What good will it be for someone to gain the whole world, yet forfeit their soul? Or what can anyone give in exchange for their soul? – Matthew 16:26
Joseph Bottum argues in his article “The Novel as Protestant Art” in Books & Culture: A Christian Review that the novel is and has always been an art form that is quintessentially Protestant. The genre of the novel never existed before the Protestant Reformation because prior to it, Christian salvation, according to Bottum, had never been understood as an individual responsibility. Instead, the church – its teachings, sacraments, indulgences and penances – acted as the agent of salvation. Only after the Five Solas of the Reformation (by scripture alone, by faith alone, by grace alone, in Christ alone, and glory to God alone) could a writer pen a character’s conversion to Christ on an island all alone solely by reading the Bible, thus fulfilling all of the Five Solas. This scene occurred in what many consider to be the first English novel, Robinson Crusoe:
[When] we reach the central moment of the novel, Robinson Crusoe finally reads the Bible he has brought from the wrecked ship, and – without a church community or a teacher to aid him, sheerly from the power of the divine text itself on an individual conscience – he writes, “I threw down the Book, and with my Heart as well as my Hands lifted up to Heaven, in a kind of Extasy of Joy, I cry’d aloud, Jesus, thou Son of David, Jesus, thou exalted Prince and Saviour, give me Repentance!”

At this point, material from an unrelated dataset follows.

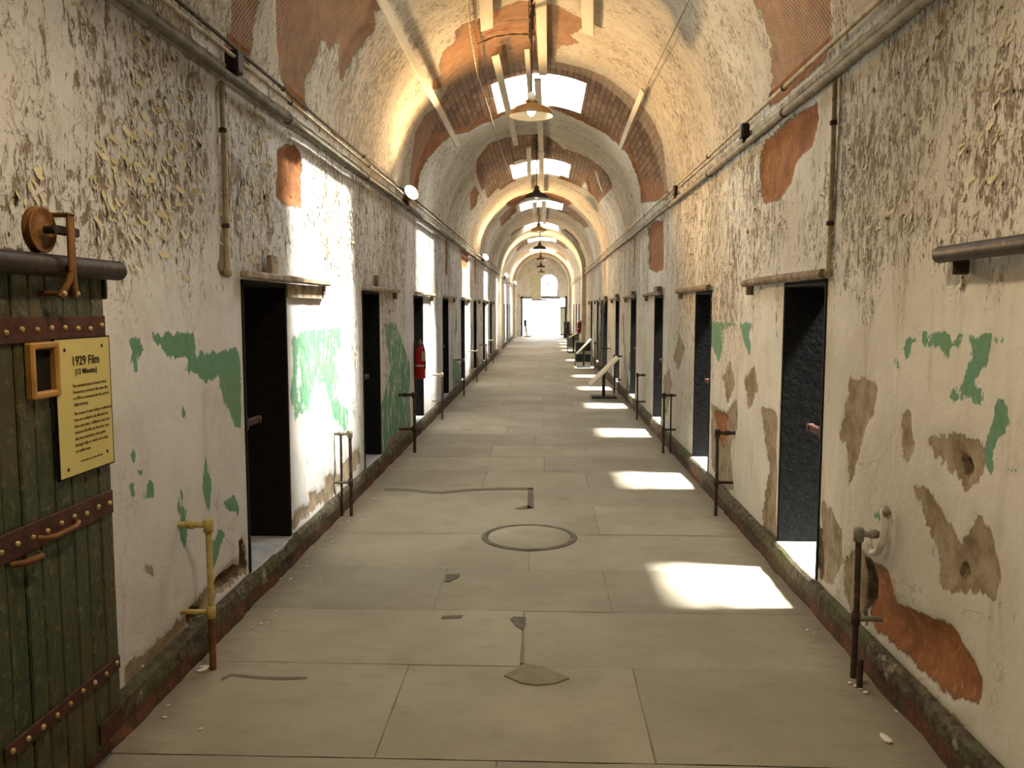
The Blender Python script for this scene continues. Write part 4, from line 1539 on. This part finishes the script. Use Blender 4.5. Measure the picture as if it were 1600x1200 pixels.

Like no other art form, the novel presents the greatest in-depth study of the psyche and the consciousness – in other words, the soul – ever. No previous genre delved so deeply into such self-awareness or focused so entirely on the soul on its journey of salvation. Unified narrative elements, such as plot, character and theme achieve this. And the novel as a genre reaches its height of unified soul-searching in the Victorian Era. Consider Elizabeth Gaskell’s Mary Barton, a social problem novel that values individual reformation – a change of heart – above economic and political reform. Such an approach defines her book as inescapably Protesant. Bottum comments:
However powerfully our society controls us, it is an epiphenomenon created by the metaphysical drama of the soul. However completely our culture shapes us, it is, on the cosmic scale, only the prismatic spray tossed up by individuals acting out their individual salvation plays. Where, except in the reformation of many separate selves, could we find a solid basis for change in their society and culture?…. Only the soul has true metaphysical weight and consequence, and the novel is the story of a soul’s journey.
Novels imply the existence of an all-powerful Creator-God guiding the destinies of the characters in his stories. And the destination of every true soul-searcher is God-likeness – sanctification. The heroine learns lessons, swallows her pride (or prejudice), comes out the other end wiser, older, maturer, a better person – more sanctified. None of this would be possible without an ordered, meaningful universe where individual lives themselves contain meaning, just waiting to be discovered. Bottum says, “The journey of the self is the deepest, truest thing in the universe, and the individual soul’s salvation is the great metaphysical drama played out on the world’s stage.”
In university, I was devastated to hear the novel (Pride and Prejudice given as an the penultimate example) more or less written off as a symbol of the bourgeoisie, functioning to reinforce class division. So I am somewhat pleased to read Bottum’s take; I agree that considering the religious beliefs of a writer should come before whatever social analysis (Marxist, feminist, postcolonialist, etc) but are often never given the time of day because Marxism etc. hold religion to be merely a function of class. However, Bottum is Catholic, and I get the sense that his article is critical of the novel’s Protestant stranglehold. He says he wishes he could go back and “start over, pretending the march of modernity and the parallel histories of the novel and the self hadn’t happened.” What do you think? Do you perceive the novel as the journey of the soul? Leave your thoughts below.
No. Bottum has “conveniently” forgot the great tradition of early French psychological novels, like Mme. La Fayette, Abbe Prevost or Choderlos de Laclos. The first – and still among the supreme novels of all times- modern novel is “Don Quijote” by theologically impeccable Catholic Cervantes. More, Bottum had ignored rowdy English and Scottish novelists like Fielding or Smollett, who had been, more or less, an irreligious bunch. No introspection here. So, one could say that modern novel was engendered by Cervantes, flourished in 18th C England and France, reached its canonical summit in 19th C France and Russia (Balzac, Flaubert, Tolstoy, Dostoevsky), and during 20th C High Modernism (Conrad, Joyce, Proust, Lawrence, Mann, Musil, Broch, Faulkner,..) began to dissolve into post-modernist fictions that have more in common with Rabelais and Sterne than with Stendhal or Thackeray.
Very interesting subject, thank you for posting.
Absolutely. My favourite novel, Crime and Punishment, is quite an example of this. I find that curious as Dostoevsky was Russian Orthodox, which I always pegged as closer to Catholicism. I will have to read the original article. Thanks for posting this!